Belgium. The Viapass kilometer charge applies to vehicles from 3,5 tonnes upward. The 2026 tariffs differ by region: a Euro VI vehicle above 32 tonnes pays €0,204 per kilometre in Flanders, €0,194 in Wallonia and €0,267 in the Brussels-Capital Region. A transit route from Antwerp to Brussels to Liège therefore crosses three different tariff levels within a single Belgian leg. Foreign vehicles entering Brussels are also subject to mandatory registration under the regional LEZ; fines for non-compliant vehicles can reach €350.
Netherlands. From 1 July 2026, the Dutch HGV charge applies to N2 and N3 vehicles from 3.500 kg upward. A Euro VI combination above 32 tonnes pays €0,201 per kilometre in CO₂ class 1. A fully electric variant pays €0,038. The Eurovignette ends on the same date.
What stands out is not the level of any single tariff, but the shared direction: nearly every European transport corridor in 2026 is charged by the kilometre, with a surcharge for older or more polluting vehicles.
What this does to the price per vehicle
A car carrier in practice loads between five and nine vehicles, depending on the model and the route. A 500-kilometre route through Germany then costs in toll alone:
- with 9 vehicles: about €19 per vehicle
- with 7 vehicles: about €25 per vehicle
- with 5 vehicles: about €35 per vehicle
The same route through Austria:
- with 9 vehicles: about €32 per vehicle
- with 7 vehicles: about €41 per vehicle
- with 5 vehicles: about €57 per vehicle
These are toll-only figures. Fuel, driver wages, depreciation, insurance and margin still need to be added. The relative pattern, however, holds: every unused vehicle slot pushes up the toll cost per loaded vehicle.
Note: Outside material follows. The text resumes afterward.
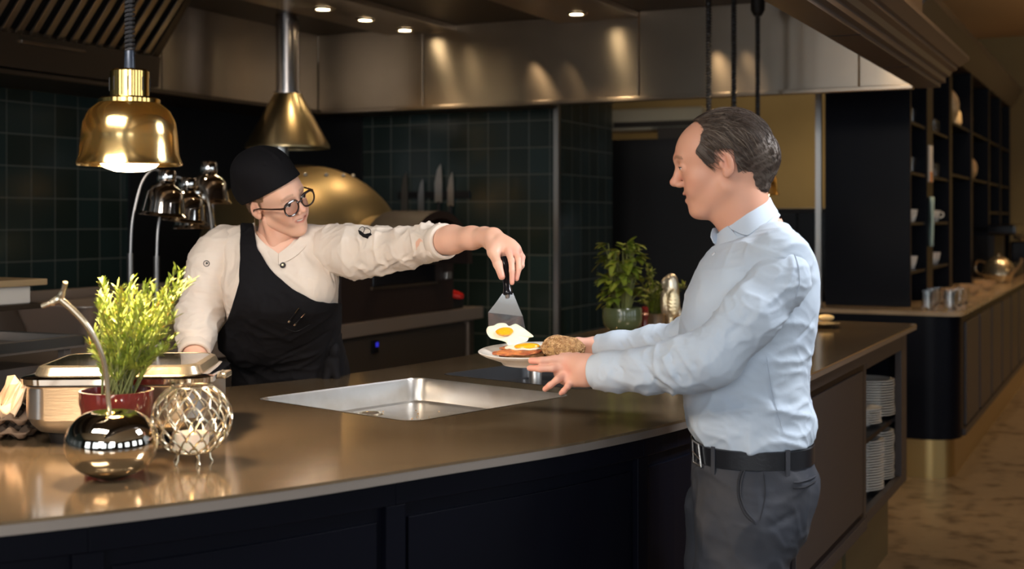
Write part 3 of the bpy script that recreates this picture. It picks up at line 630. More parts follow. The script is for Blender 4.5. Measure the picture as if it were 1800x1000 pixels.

With dedicated transport for one or two vehicles, the toll per vehicle quickly rises to three or four times the figure for full loading.
Why 2026 is fundamentally different from 2021
In 2021, an empty car carrier could drive across the Netherlands without paying for road use. The Eurovignette charged a fixed amount per year, regardless of distance covered. Empty runs were an operational problem — bad for fuel consumption and wear — but rarely a direct financial item.
That changes from 1 July 2026. Empty kilometres become visible in the toll invoice, down to the cent. A carrier driving 270 empty kilometres across the Netherlands on a route from Eindhoven to Frankfurt pays about €54 in HGV charge with nothing in return. On the German return leg, 300 empty kilometres add another €100 or so. A typical empty leg or return run will cost €150 to €200 in 2026 with no one paying for it.
For transport partners, this means empty returns have shifted from "necessary evil" to direct loss. For shippers, it means that carrier pricing will move: those who can guarantee volume, or who ride along with already-running capacity, will receive structurally different rates than those who book a dedicated run on an ad-hoc basis.
CO₂ differentiation as accelerator
All five toll regimes reward cleaner vehicles and penalise older ones. In the Netherlands, a fully electric combination above 32 tonnes pays €0,038 per kilometre; the diesel version €0,201. That is a factor-five difference. Germany and Austria apply similar differentiation through CO₂ classes. France works the differentiation through Crit'Air zones, Belgium through emission classes within the Viapass system.
This creates a second layer in the cost story. In the short term, the question is how to use existing capacity. In the medium term — once electric car carriers become realistic on specific corridors — the question shifts to choosing the right vehicle for the right route. Anyone thinking about transport strategy now cannot treat these two movements separately.
What shippers and carriers can do with this
For an automotive company shipping vehicles across Europe in 2026, three practical conclusions follow.
First: a quote without a breakdown of toll and fuel components is no longer reliable to assess. On cross-border routes, tolls vary so much by country and vehicle type that transparent pricing becomes the minimum requirement for sound procurement.
Second: the choice between dedicated transport and spotfilling — loading along on already-running capacity — becomes structurally different. With dedicated transport, the shipper carries the full toll cost, including any empty return. With spotfilling, the carrier spreads that cost across more vehicles and more shippers. The difference does not lie in the rates carriers apply, but in the volume booked under the same toll invoice.
Third: per-trip CO₂ reporting is no longer a luxury. For shippers with external sustainability obligations — supplier audits, ESG reports, customer questionnaires — route-specific emission data forms the basis of every claim that follows. The toll regimes reinforce this: knowing which trip ran in which CO₂ class also tells you what the actual kilometre price was.
In closing
The 2026 Dutch HGV charge does not stand on its own. It is part of a European shift toward kilometre-based, CO₂-differentiated road pricing. Germany led in 2024; Austria reinforced its system in 2026; France indexed its motorway tariffs; Denmark has stated its intention to extend its charge in 2027 to vehicles from 3,5 tonnes upward. What starts in the Netherlands this summer is becoming the norm.
For anyone buying or running vehicle transport, the question is no longer whether this cost level is here to stay. That has been answered. The question is how to lower the price per vehicle within this new regime — and few levers are as direct as spotfilling, removing empty kilometres by smart use of running capacity.